Mankind Quotes

The general tendency of things throughout the world is to render mediocrity the ascendant power among mankind.

John Stuart Mill

The question of armaments, whether on land or sea, is the most immediately and intensely practical question connected with the future fortunes of nations and of mankind.

Woodrow Wilson

The release of atom power has changed everything except our way of thinking... the solution to this problem lies in the heart of mankind. If only I had known, I should have become a watchmaker.

Albert Einstein

As records of courts and justice are admissible, it can easily be proved that powerful and malevolent magicians once existed and were a scourge to mankind. The evidence (including confession) upon which certain women were convicted of witchcraft and executed was without a flaw; it is still unimpeachable. The judges' decisions based on it were sound in logic and in law. Nothing in any existing court was ever more thoroughly proved than the charges of witchcraft and sorcery for which so many suffered death. If there were no witches, human testimony and human reason are alike destitute of value.

Ambrose Bierce

It is my view that the vegetarian manner of living, by its purely physical effect on the human temperament, would most beneficially influence the lot of mankind.

Albert Einstein

If you were to destroy the belief in immortality in mankind, not only love but every living force on which the continuation of all life in the world depended, would dry up at once.

Fyodor Dostoevsky

Non-violence is the greatest force at the disposal of mankind. It is mightier than the mightiest weapon of destruction devised by the ingenuity of man.

Mohandas Gandhi

All mankind is divided into three classes: those that are immovable, those that are movable, and those that move.

Arabian Proverb

The measure of a man’s humanity is the extent and intensity of his love for mankind.

Ashley Montagu

The French philosopher Charron was one of the men least demoralised by party spirit, and least blinded by zeal for a cause. In a passage almost literally taken from St. Thomas, he describes our subordination under the law of nature, to which all legislation must conform; and he ascertains it not by the light of revealed religion, but by the voice of universal reason, through which God enlightens the consciences of men. Upon this foundation Grotius drew the lines of real political science. In gathering the materials of International law, he had to go beyond national treaties and denominational interests, for a principle embracing all mankind. The principles of law must stand, he said, even if we suppose that there is no God. By these inaccurate terms he meant that they must be found independently of Revelation. From that time it became possible to make politics a matter of principle and of conscience, so that men and nations differing in all other things could live in peace together, under the sanctions of a common law.

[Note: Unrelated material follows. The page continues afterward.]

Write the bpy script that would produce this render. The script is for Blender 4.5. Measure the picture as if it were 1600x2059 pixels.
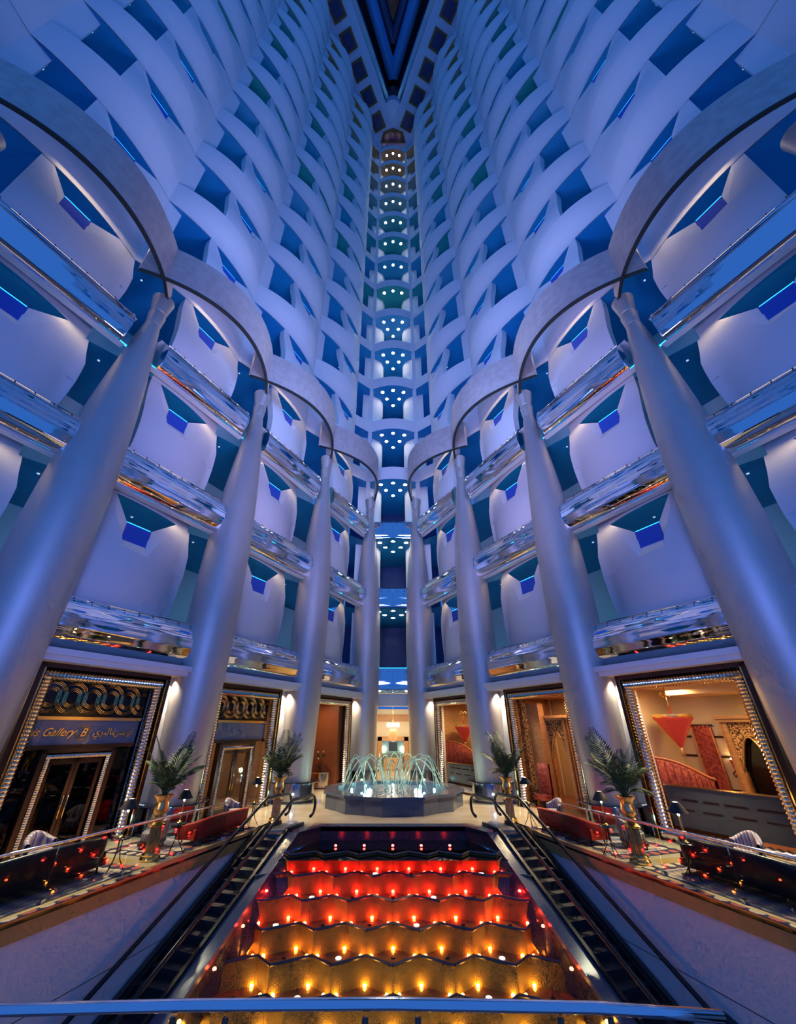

John Dalberg-Acton, Lord Acton

Theological religion is the source of all imaginable follies and disturbances; it is the parent of fanaticism and civil discord; it is the enemy of mankind.

Voltaire

Until mankind can extend the circle of his compassion to include all living things, he will never, himself, know peace.

Albert Schweitzer

If people destroy something replaceable made by mankind, they are called vandals; if they destroy something irreplaceable made by God, they are called developers.

Joseph Wood Krutch

Mankind are governed more by their feelings than by reason.

Samuel Adams

There is no short and easy road, no magic cure for those ills which have afflicted mankind from the dawn of history.